> _WHAT TO DO_: Go through the data and copy every line exactly, but not the images.
start
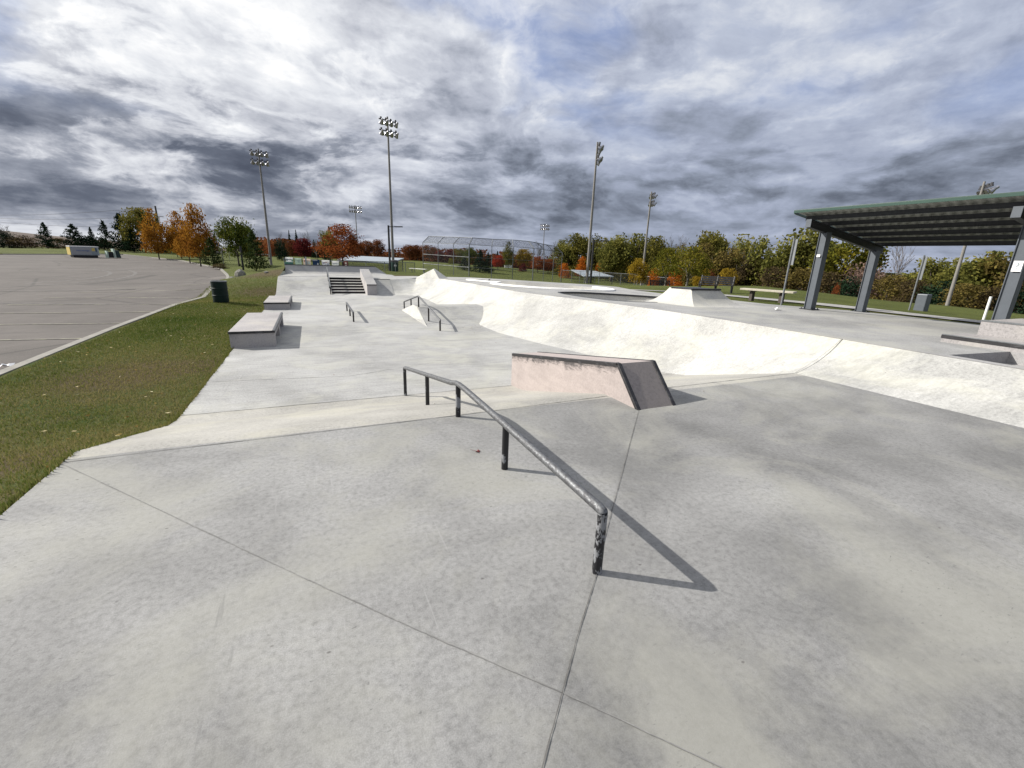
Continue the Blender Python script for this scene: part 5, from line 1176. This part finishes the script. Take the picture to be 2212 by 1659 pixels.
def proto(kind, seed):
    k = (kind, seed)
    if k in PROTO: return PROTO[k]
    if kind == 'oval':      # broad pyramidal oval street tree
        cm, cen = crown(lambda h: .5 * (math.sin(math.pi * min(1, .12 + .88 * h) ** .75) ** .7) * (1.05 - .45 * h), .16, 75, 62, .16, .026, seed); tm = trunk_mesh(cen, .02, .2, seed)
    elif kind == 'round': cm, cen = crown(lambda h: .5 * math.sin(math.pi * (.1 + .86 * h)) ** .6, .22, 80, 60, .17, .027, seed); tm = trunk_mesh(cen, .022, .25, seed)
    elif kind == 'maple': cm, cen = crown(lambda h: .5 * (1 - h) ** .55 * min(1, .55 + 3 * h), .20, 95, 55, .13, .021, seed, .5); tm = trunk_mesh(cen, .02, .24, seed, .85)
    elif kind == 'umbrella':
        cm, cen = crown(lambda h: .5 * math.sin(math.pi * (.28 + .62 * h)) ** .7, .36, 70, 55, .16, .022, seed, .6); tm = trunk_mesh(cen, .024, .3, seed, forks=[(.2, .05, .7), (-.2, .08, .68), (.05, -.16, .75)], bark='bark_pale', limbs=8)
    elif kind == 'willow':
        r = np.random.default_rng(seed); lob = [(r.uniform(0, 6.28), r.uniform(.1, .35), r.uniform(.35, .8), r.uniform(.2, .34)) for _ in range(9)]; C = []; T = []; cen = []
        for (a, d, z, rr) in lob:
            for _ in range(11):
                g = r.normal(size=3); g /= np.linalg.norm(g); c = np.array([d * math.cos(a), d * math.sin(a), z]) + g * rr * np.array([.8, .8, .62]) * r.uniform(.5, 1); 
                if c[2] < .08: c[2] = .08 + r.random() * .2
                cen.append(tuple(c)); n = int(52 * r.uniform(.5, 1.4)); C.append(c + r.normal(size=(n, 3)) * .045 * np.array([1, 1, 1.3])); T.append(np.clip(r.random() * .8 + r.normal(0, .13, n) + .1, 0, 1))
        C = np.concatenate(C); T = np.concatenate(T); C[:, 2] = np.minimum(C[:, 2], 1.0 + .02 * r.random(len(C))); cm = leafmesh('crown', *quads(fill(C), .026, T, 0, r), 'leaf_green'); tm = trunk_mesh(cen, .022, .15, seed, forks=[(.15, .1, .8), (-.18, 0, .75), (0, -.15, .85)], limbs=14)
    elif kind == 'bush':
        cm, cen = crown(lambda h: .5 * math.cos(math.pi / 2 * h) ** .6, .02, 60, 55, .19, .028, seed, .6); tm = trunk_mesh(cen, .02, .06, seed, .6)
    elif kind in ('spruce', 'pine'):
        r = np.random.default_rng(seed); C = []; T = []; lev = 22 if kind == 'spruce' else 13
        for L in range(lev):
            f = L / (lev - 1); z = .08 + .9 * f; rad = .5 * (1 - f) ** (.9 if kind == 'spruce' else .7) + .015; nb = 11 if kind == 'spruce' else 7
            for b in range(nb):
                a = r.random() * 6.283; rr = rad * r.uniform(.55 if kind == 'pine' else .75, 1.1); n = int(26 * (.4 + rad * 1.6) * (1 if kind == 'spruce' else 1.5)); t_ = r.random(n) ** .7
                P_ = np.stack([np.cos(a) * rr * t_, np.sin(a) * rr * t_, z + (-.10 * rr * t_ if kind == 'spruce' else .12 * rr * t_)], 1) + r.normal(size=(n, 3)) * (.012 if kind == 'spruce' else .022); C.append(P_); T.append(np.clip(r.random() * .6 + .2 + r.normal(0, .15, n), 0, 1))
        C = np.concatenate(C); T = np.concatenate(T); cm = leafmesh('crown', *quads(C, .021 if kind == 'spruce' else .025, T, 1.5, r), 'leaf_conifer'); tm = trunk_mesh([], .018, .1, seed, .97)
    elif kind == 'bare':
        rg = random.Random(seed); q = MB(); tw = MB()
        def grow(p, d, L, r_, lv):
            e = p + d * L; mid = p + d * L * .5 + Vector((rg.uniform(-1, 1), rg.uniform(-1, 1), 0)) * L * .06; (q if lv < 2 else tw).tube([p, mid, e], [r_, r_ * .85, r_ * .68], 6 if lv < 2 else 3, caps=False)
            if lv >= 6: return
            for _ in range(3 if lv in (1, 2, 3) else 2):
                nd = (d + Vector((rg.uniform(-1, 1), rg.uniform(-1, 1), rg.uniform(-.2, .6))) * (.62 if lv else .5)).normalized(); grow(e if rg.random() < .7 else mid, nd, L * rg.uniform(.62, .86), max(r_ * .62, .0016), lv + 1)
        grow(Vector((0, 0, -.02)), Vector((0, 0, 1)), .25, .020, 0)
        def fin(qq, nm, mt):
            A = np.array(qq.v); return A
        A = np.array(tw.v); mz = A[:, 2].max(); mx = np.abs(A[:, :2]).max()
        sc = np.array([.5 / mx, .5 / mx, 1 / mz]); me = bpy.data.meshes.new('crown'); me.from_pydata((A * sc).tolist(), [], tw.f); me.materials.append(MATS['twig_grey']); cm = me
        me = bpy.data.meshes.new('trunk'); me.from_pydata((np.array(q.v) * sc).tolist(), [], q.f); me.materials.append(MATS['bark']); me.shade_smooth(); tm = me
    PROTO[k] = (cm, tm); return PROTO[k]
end
> _ANSWER_:
Continue the Blender Python script for this scene: part 5, from line 1176. This part finishes the script. Take the picture to be 2212 by 1659 pixels.
def proto(kind, seed):
    k = (kind, seed)
    if k in PROTO: return PROTO[k]
    if kind == 'oval':      # broad pyramidal oval street tree
        cm, cen = crown(lambda h: .5 * (math.sin(math.pi * min(1, .12 + .88 * h) ** .75) ** .7) * (1.05 - .45 * h), .16, 75, 62, .16, .026, seed); tm = trunk_mesh(cen, .02, .2, seed)
    elif kind == 'round': cm, cen = crown(lambda h: .5 * math.sin(math.pi * (.1 + .86 * h)) ** .6, .22, 80, 60, .17, .027, seed); tm = trunk_mesh(cen, .022, .25, seed)
    elif kind == 'maple': cm, cen = crown(lambda h: .5 * (1 - h) ** .55 * min(1, .55 + 3 * h), .20, 95, 55, .13, .021, seed, .5); tm = trunk_mesh(cen, .02, .24, seed, .85)
    elif kind == 'umbrella':
        cm, cen = crown(lambda h: .5 * math.sin(math.pi * (.28 + .62 * h)) ** .7, .36, 70, 55, .16, .022, seed, .6); tm = trunk_mesh(cen, .024, .3, seed, forks=[(.2, .05, .7), (-.2, .08, .68), (.05, -.16, .75)], bark='bark_pale', limbs=8)
    elif kind == 'willow':
        r = np.random.default_rng(seed); lob = [(r.uniform(0, 6.28), r.uniform(.1, .35), r.uniform(.35, .8), r.uniform(.2, .34)) for _ in range(9)]; C = []; T = []; cen = []
        for (a, d, z, rr) in lob:
            for _ in range(11):
                g = r.normal(size=3); g /= np.linalg.norm(g); c = np.array([d * math.cos(a), d * math.sin(a), z]) + g * rr * np.array([.8, .8, .62]) * r.uniform(.5, 1); 
                if c[2] < .08: c[2] = .08 + r.random() * .2
                cen.append(tuple(c)); n = int(52 * r.uniform(.5, 1.4)); C.append(c + r.normal(size=(n, 3)) * .045 * np.array([1, 1, 1.3])); T.append(np.clip(r.random() * .8 + r.normal(0, .13, n) + .1, 0, 1))
        C = np.concatenate(C); T = np.concatenate(T); C[:, 2] = np.minimum(C[:, 2], 1.0 + .02 * r.random(len(C))); cm = leafmesh('crown', *quads(fill(C), .026, T, 0, r), 'leaf_green'); tm = trunk_mesh(cen, .022, .15, seed, forks=[(.15, .1, .8), (-.18, 0, .75), (0, -.15, .85)], limbs=14)
    elif kind == 'bush':
        cm, cen = crown(lambda h: .5 * math.cos(math.pi / 2 * h) ** .6, .02, 60, 55, .19, .028, seed, .6); tm = trunk_mesh(cen, .02, .06, seed, .6)
    elif kind in ('spruce', 'pine'):
        r = np.random.default_rng(seed); C = []; T = []; lev = 22 if kind == 'spruce' else 13
        for L in range(lev):
            f = L / (lev - 1); z = .08 + .9 * f; rad = .5 * (1 - f) ** (.9 if kind == 'spruce' else .7) + .015; nb = 11 if kind == 'spruce' else 7
            for b in range(nb):
                a = r.random() * 6.283; rr = rad * r.uniform(.55 if kind == 'pine' else .75, 1.1); n = int(26 * (.4 + rad * 1.6) * (1 if kind == 'spruce' else 1.5)); t_ = r.random(n) ** .7
                P_ = np.stack([np.cos(a) * rr * t_, np.sin(a) * rr * t_, z + (-.10 * rr * t_ if kind == 'spruce' else .12 * rr * t_)], 1) + r.normal(size=(n, 3)) * (.012 if kind == 'spruce' else .022); C.append(P_); T.append(np.clip(r.random() * .6 + .2 + r.normal(0, .15, n), 0, 1))
        C = np.concatenate(C); T = np.concatenate(T); cm = leafmesh('crown', *quads(C, .021 if kind == 'spruce' else .025, T, 1.5, r), 'leaf_conifer'); tm = trunk_mesh([], .018, .1, seed, .97)
    elif kind == 'bare':
        rg = random.Random(seed); q = MB(); tw = MB()
        def grow(p, d, L, r_, lv):
            e = p + d * L; mid = p + d * L * .5 + Vector((rg.uniform(-1, 1), rg.uniform(-1, 1), 0)) * L * .06; (q if lv < 2 else tw).tube([p, mid, e], [r_, r_ * .85, r_ * .68], 6 if lv < 2 else 3, caps=False)
            if lv >= 6: return
            for _ in range(3 if lv in (1, 2, 3) else 2):
                nd = (d + Vector((rg.uniform(-1, 1), rg.uniform(-1, 1), rg.uniform(-.2, .6))) * (.62 if lv else .5)).normalized(); grow(e if rg.random() < .7 else mid, nd, L * rg.uniform(.62, .86), max(r_ * .62, .0016), lv + 1)
        grow(Vector((0, 0, -.02)), Vector((0, 0, 1)), .25, .020, 0)
        def fin(qq, nm, mt):
            A = np.array(qq.v); return A
        A = np.array(tw.v); mz = A[:, 2].max(); mx = np.abs(A[:, :2]).max()
        sc = np.array([.5 / mx, .5 / mx, 1 / mz]); me = bpy.data.meshes.new('crown'); me.from_pydata((A * sc).tolist(), [], tw.f); me.materials.append(MATS['twig_grey']); cm = me
        me = bpy.data.meshes.new('trunk'); me.from_pydata((np.array(q.v) * sc).tolist(), [], q.f); me.materials.append(MATS['bark']); me.shade_smooth(); tm = me
    PROTO[k] = (cm, tm); return PROTO[k]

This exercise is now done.